En contraste con eso, la clave de los últimos anuncios de Milei es que consiguió factores de primera magnitud para generar confianza en los mercados. En medio de un sismo de la economía global, obtuvo un respaldo financiero sustancial del prestamista institucional de última instancia con características adecuadas para despejar dudas sobre los vencimientos de deuda, y en principio suficientes para fortalecer al Banco Central en el nuevo arbitraje del mercado cambiario.
Ayudas externas
Por mérito propio, el Gobierno concurrió al FMI en condiciones más propicias que gestiones anteriores. Llegó con números fiscales mejor equilibrados. También con mejores antecedentes en el manejo de los conflictos que en verdad tiene (y tendrá siempre) con los factores de resistencia al cambio económico.
El paro convocado por la CGT fue un fracaso porque la narrativa política del Gobierno ha sido perceptiva del hartazgo social con la dirigencia sindical y sus métodos.
Apenas concluido el plazo previsto para la huelga, la CGT intentó decir que el paro ya fue. La realidad es que el paro no fue. Los gerontes de la central sindical volvieron a demostrar que están vetustos, menos por edad que por doctrina.
Pero cabe pensar que los deberes de disciplina fiscal y solidez política no habrían sido suficientes para el acuerdo con el FMI sin la afinidad política de Milei con Donald Trump. Tan relevante parece ser ese elemento en la química del nuevo préstamo que para la inauguración del nuevo régimen cambiario Trump enviará a Scott Bessent, el secretario del Tesoro de los Estados Unidos, figura clave en la guerra comercial abierta por el mandatario norteamericano.
En medio de esa disputa que está reconfigurando la economía mundial, Bessent se tomará su tiempo para estar junto a Milei cuando en los mercados asomen las primeras iniciativas de apuestas contra el dólar. Una señal disuasiva de primer nivel.
Para comprender lo complejo de la escena, hay que considerar también el contexto global en el que se expresa ese respaldo. El mundo está en un momento de traumático ajuste del proceso de globalización. La nueva gestión de Trump impulsa un balance de ganadores, perdedores y transiciones de los actores económicos, e incluso de las instituciones preexistentes de gobernanza de la economía global.
En ese contexto altamente inestable está obligado a operar el Gobierno argentino. El margen de confusión es mínimo. Milei tiene margen sólo para dar la batalla cultural del rumbo económico.
Por ese torbellino externo (que en Argentina fue previo por la acechanza reciente de una hiperinflación), los insumos para la confianza o la desconfianza de los mercados y de los votantes serán vertiginosos. Mañana se leerán en el mismo contexto las pizarras de las casas de cambio y los resultados electorales de Santa Fe.
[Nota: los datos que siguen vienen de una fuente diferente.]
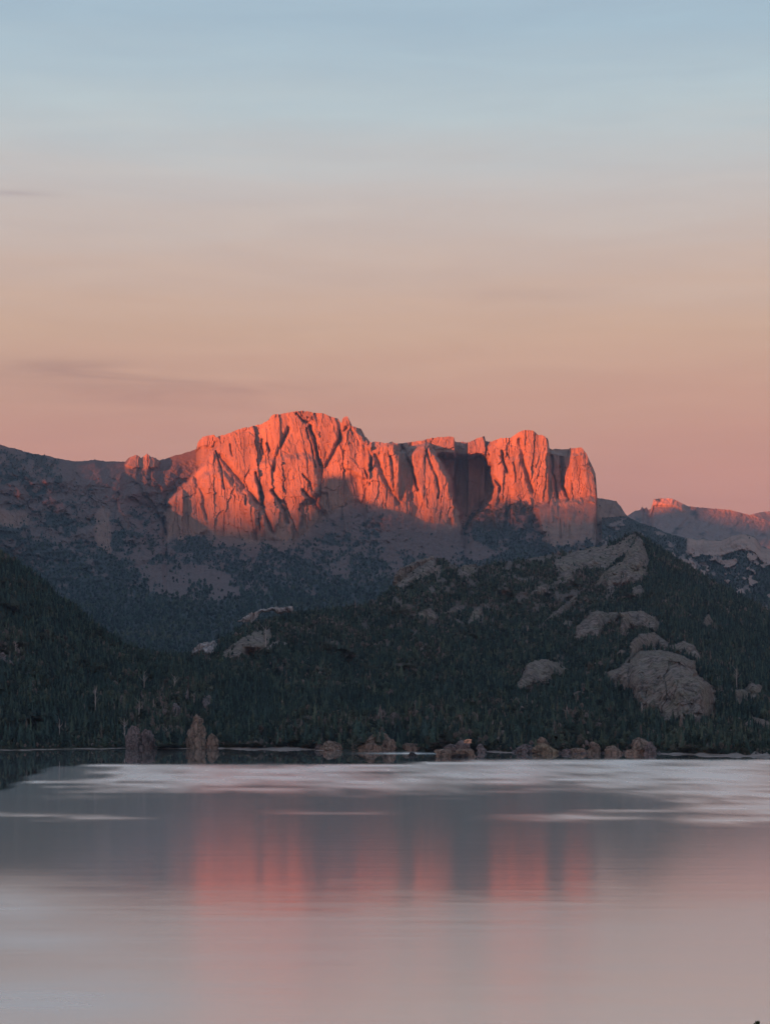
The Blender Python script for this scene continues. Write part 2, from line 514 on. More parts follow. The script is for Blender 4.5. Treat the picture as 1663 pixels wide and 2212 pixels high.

La principal oposición a Milei ya hizo su apuesta. Cristina Kirchner salió a instalar como eje discursivo la devaluación de Milei. La expresidenta sigue encarcelada en su paradoja: advierte con perspicacia cuál es el flanco adonde le conviene castigar como oposición, pero al ser ella quien enuncia el discurso crítico, Milei se beneficia con la legitimidad tácita que le ofrecen sus adversarios. Durante la última gestión kirchnerista, el dólar arrancó en $ 60 pesos y terminó en $ 1.000.